Privileged Pixel Management – A New Form of PxM

Andy Harris

Separating People from Pixels
This post is more about in the internal workings of our development team, specifically the practice of “Let’s” at Friday lunchtime. If you’re thinking about applying for a job at Osirium, hopefully this will give a flavour of what it’s like here.
For us, “Let’s” means “Let’s think about something different”. This Friday, the task is ‘write a colour generator for an Osirium logo’. We have a logo laser cut and equipped with Neopixels, normally, this sees service at various tradeshows, and in particular recruitment fairs.
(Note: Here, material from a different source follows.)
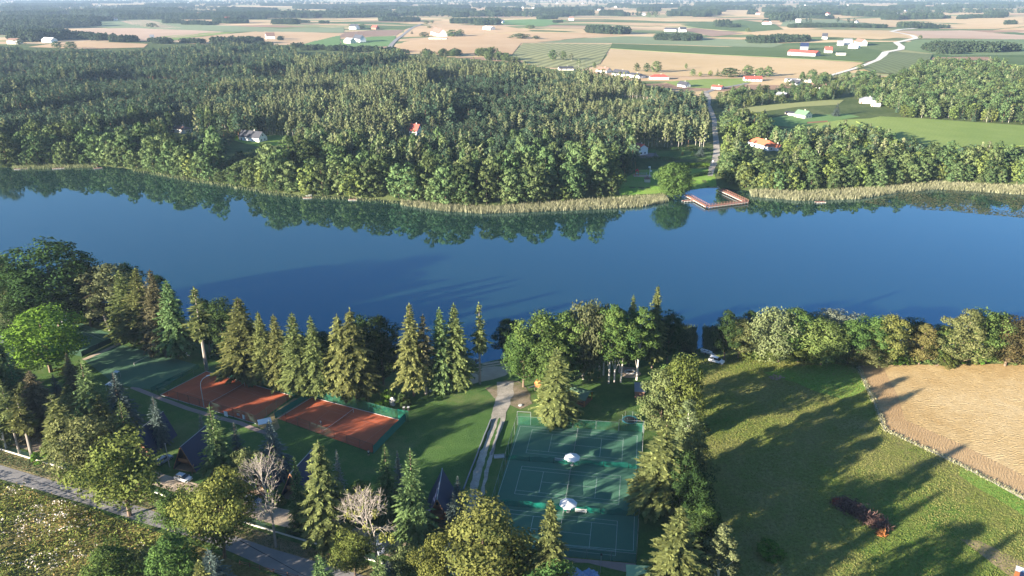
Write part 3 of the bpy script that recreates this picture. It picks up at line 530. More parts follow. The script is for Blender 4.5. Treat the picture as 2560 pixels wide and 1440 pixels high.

Christmas is coming, and therefore the Christmas meal. This year the Osirium ‘O’ will be going to the Christmas meal. Here’s the problem, we’ll have a team of programmers at the meal that will be wanting access to the ‘O’. Hence the need for PPM or even PNPM (Privileged NeoPixel Management).
Using code from our task engine we’ve been able to manage task access to the ‘O’ in 30 seconds slots. This means that members of the team can write colour generator tasks that get queued using their own credentials. They never get to see or use the master credentials for the ‘O’ hardware.
To mirror a real customer environment, we created a virtual ‘O’ as a UAT (User Acceptance Test). Programmers (which today includes DevOps, Infrastructure, Support, Webmasters and our Interns) can test their code against this virtual ‘O’ and then, when ready choose to submit that code to the hardware execution queue.
Task Engine showing the virtual ‘O’ as a UAT environment

We’ve set up a camera using Zoom so that our remote team members can join in as well. ‘Remote First’ is a principle to which we aspire.
To quote Lego: ‘This is serious play’. I’m writing this blog as everyone is coding around me, I’m hearing the different approaches, the remote teams are chipping in via Slack and Zoom. Early on we’ve seen the StackOverflow approach to programming where people have found working examples and set about modifying them. A few people are having a dig at the security. Typically I’m hearing talk of the most elegant or least code ways of making tasks.
It’s now 30 minutes into this lets: Rainbows, Alternate Raindows, Brightness modulated rainbows have been the order of the day. Now the animation starts – and I’m intrigued to see if the planners or the grabbers will be the first of animate.
One of the more challenging generators is attempting ‘Bah Humbug’ in morse code – it should fit since there a 43 NeoPixels in the ‘O’.
Christmas Dinner is next Wednesday, Ed Sharp our Engineering Manager has said that he will accept Pull Requests up to Wednesday afternoon. The actual DOE (Dinner Operating Environment) is based on a Raspberry Pi Zero W powered by one of the USB Batteries we used to use as a give away.
As the hour approaches, the coding has become feverish, with a health queue waiting for people’s tasks to run. Senior engineers are helping out those that don’t code everyday of their lives – which helps with bonds between development and support.
Team George

54 minutes in, we’ve seen an animated rainbow, dual animated logos, split into inside/outside colour schemes, an animated face that dissolved in the to Osirium Logo, a super-fast animation (kudos for efficiency, the flashing perhaps not so much). We nearly had a working clock, and no one knew Morse well enough to verify ‘bah humbug’.
We finish off with the ‘show and tell’ where each person has 30 seconds to point out cool techniques they used. As a point of interest, no one used a ‘red and green’ Christmas theme.
In essence the people were separated from the pixels by delegating the task not the privilege, and the task had an ‘air gap’ to the pixels by SocketIO.
If your Christmas party needs its people separated from pixels then PPM is not a product that we ship. Of course you can use PxM Express. In the meantime we’ll see if we can get Ed to put the code in a public repository.